>> Begin

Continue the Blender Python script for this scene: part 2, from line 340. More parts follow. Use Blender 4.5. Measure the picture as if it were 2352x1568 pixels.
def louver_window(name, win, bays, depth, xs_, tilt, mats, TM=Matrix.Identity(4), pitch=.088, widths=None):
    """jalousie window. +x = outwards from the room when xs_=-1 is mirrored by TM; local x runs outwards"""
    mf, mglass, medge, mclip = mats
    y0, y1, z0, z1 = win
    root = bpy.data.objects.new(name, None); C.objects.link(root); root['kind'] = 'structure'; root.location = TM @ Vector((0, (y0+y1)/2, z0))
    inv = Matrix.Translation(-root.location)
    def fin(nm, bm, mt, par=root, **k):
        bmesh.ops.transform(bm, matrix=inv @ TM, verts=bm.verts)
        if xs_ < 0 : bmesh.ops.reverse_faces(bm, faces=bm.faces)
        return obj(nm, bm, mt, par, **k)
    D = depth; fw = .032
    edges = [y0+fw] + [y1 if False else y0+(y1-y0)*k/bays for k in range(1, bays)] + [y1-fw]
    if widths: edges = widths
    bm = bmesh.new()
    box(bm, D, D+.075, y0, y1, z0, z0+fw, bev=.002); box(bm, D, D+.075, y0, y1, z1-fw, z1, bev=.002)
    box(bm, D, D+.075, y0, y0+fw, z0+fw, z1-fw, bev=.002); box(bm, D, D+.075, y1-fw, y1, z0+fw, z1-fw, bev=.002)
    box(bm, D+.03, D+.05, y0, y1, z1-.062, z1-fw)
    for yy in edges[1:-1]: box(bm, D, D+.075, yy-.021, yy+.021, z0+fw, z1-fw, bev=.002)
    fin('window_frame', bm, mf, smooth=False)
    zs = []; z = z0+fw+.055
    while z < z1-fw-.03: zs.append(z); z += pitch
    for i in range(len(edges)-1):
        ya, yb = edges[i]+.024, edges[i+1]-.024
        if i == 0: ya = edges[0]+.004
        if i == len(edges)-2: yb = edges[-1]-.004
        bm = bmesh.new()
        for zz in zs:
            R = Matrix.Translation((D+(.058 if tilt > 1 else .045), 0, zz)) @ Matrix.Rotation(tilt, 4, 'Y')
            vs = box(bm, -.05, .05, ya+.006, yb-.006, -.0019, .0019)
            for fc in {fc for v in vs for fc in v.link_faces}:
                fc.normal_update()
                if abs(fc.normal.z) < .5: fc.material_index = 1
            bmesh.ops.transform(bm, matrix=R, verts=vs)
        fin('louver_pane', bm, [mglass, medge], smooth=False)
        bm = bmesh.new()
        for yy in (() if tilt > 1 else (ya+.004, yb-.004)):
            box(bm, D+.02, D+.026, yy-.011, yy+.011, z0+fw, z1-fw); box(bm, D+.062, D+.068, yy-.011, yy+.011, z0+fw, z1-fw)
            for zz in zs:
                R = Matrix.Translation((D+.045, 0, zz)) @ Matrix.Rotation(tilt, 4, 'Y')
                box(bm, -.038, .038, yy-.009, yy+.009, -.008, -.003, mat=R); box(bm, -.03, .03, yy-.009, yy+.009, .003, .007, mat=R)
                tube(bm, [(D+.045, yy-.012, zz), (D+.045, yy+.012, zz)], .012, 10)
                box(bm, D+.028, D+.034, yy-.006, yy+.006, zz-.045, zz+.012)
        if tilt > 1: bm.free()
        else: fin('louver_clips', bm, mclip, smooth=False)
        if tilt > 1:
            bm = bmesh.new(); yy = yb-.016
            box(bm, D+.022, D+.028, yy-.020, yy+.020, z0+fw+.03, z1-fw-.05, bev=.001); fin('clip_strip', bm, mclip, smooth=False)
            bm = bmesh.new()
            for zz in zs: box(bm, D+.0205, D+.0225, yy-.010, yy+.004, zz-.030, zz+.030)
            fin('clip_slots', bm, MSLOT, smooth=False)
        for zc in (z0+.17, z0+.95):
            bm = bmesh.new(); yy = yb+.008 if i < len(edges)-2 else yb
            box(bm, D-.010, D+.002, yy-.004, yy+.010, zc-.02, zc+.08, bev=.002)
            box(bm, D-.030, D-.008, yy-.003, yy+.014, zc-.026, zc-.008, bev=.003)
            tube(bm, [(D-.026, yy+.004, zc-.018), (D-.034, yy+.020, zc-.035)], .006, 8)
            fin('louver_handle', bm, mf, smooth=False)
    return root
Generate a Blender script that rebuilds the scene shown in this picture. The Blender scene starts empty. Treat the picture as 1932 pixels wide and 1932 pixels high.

>> End

**YOUR GOAL:**
From the listing above, reproduce all the lines exactly.

**SOLUTION TO THE EXERCISE:**
Continue the Blender Python script for this scene: part 2, from line 340. More parts follow. Use Blender 4.5. Measure the picture as if it were 2352x1568 pixels.
def louver_window(name, win, bays, depth, xs_, tilt, mats, TM=Matrix.Identity(4), pitch=.088, widths=None):
    """jalousie window. +x = outwards from the room when xs_=-1 is mirrored by TM; local x runs outwards"""
    mf, mglass, medge, mclip = mats
    y0, y1, z0, z1 = win
    root = bpy.data.objects.new(name, None); C.objects.link(root); root['kind'] = 'structure'; root.location = TM @ Vector((0, (y0+y1)/2, z0))
    inv = Matrix.Translation(-root.location)
    def fin(nm, bm, mt, par=root, **k):
        bmesh.ops.transform(bm, matrix=inv @ TM, verts=bm.verts)
        if xs_ < 0 : bmesh.ops.reverse_faces(bm, faces=bm.faces)
        return obj(nm, bm, mt, par, **k)
    D = depth; fw = .032
    edges = [y0+fw] + [y1 if False else y0+(y1-y0)*k/bays for k in range(1, bays)] + [y1-fw]
    if widths: edges = widths
    bm = bmesh.new()
    box(bm, D, D+.075, y0, y1, z0, z0+fw, bev=.002); box(bm, D, D+.075, y0, y1, z1-fw, z1, bev=.002)
    box(bm, D, D+.075, y0, y0+fw, z0+fw, z1-fw, bev=.002); box(bm, D, D+.075, y1-fw, y1, z0+fw, z1-fw, bev=.002)
    box(bm, D+.03, D+.05, y0, y1, z1-.062, z1-fw)
    for yy in edges[1:-1]: box(bm, D, D+.075, yy-.021, yy+.021, z0+fw, z1-fw, bev=.002)
    fin('window_frame', bm, mf, smooth=False)
    zs = []; z = z0+fw+.055
    while z < z1-fw-.03: zs.append(z); z += pitch
    for i in range(len(edges)-1):
        ya, yb = edges[i]+.024, edges[i+1]-.024
        if i == 0: ya = edges[0]+.004
        if i == len(edges)-2: yb = edges[-1]-.004
        bm = bmesh.new()
        for zz in zs:
            R = Matrix.Translation((D+(.058 if tilt > 1 else .045), 0, zz)) @ Matrix.Rotation(tilt, 4, 'Y')
            vs = box(bm, -.05, .05, ya+.006, yb-.006, -.0019, .0019)
            for fc in {fc for v in vs for fc in v.link_faces}:
                fc.normal_update()
                if abs(fc.normal.z) < .5: fc.material_index = 1
            bmesh.ops.transform(bm, matrix=R, verts=vs)
        fin('louver_pane', bm, [mglass, medge], smooth=False)
        bm = bmesh.new()
        for yy in (() if tilt > 1 else (ya+.004, yb-.004)):
            box(bm, D+.02, D+.026, yy-.011, yy+.011, z0+fw, z1-fw); box(bm, D+.062, D+.068, yy-.011, yy+.011, z0+fw, z1-fw)
            for zz in zs:
                R = Matrix.Translation((D+.045, 0, zz)) @ Matrix.Rotation(tilt, 4, 'Y')
                box(bm, -.038, .038, yy-.009, yy+.009, -.008, -.003, mat=R); box(bm, -.03, .03, yy-.009, yy+.009, .003, .007, mat=R)
                tube(bm, [(D+.045, yy-.012, zz), (D+.045, yy+.012, zz)], .012, 10)
                box(bm, D+.028, D+.034, yy-.006, yy+.006, zz-.045, zz+.012)
        if tilt > 1: bm.free()
        else: fin('louver_clips', bm, mclip, smooth=False)
        if tilt > 1:
            bm = bmesh.new(); yy = yb-.016
            box(bm, D+.022, D+.028, yy-.020, yy+.020, z0+fw+.03, z1-fw-.05, bev=.001); fin('clip_strip', bm, mclip, smooth=False)
            bm = bmesh.new()
            for zz in zs: box(bm, D+.0205, D+.0225, yy-.010, yy+.004, zz-.030, zz+.030)
            fin('clip_slots', bm, MSLOT, smooth=False)
        for zc in (z0+.17, z0+.95):
            bm = bmesh.new(); yy = yb+.008 if i < len(edges)-2 else yb
            box(bm, D-.010, D+.002, yy-.004, yy+.010, zc-.02, zc+.08, bev=.002)
            box(bm, D-.030, D-.008, yy-.003, yy+.014, zc-.026, zc-.008, bev=.003)
            tube(bm, [(D-.026, yy+.004, zc-.018), (D-.034, yy+.020, zc-.035)], .006, 8)
            fin('louver_handle', bm, mf, smooth=False)
    return root
Generate a Blender script that rebuilds the scene shown in this picture. The Blender scene starts empty. Treat the picture as 1932 pixels wide and 1932 pixels high.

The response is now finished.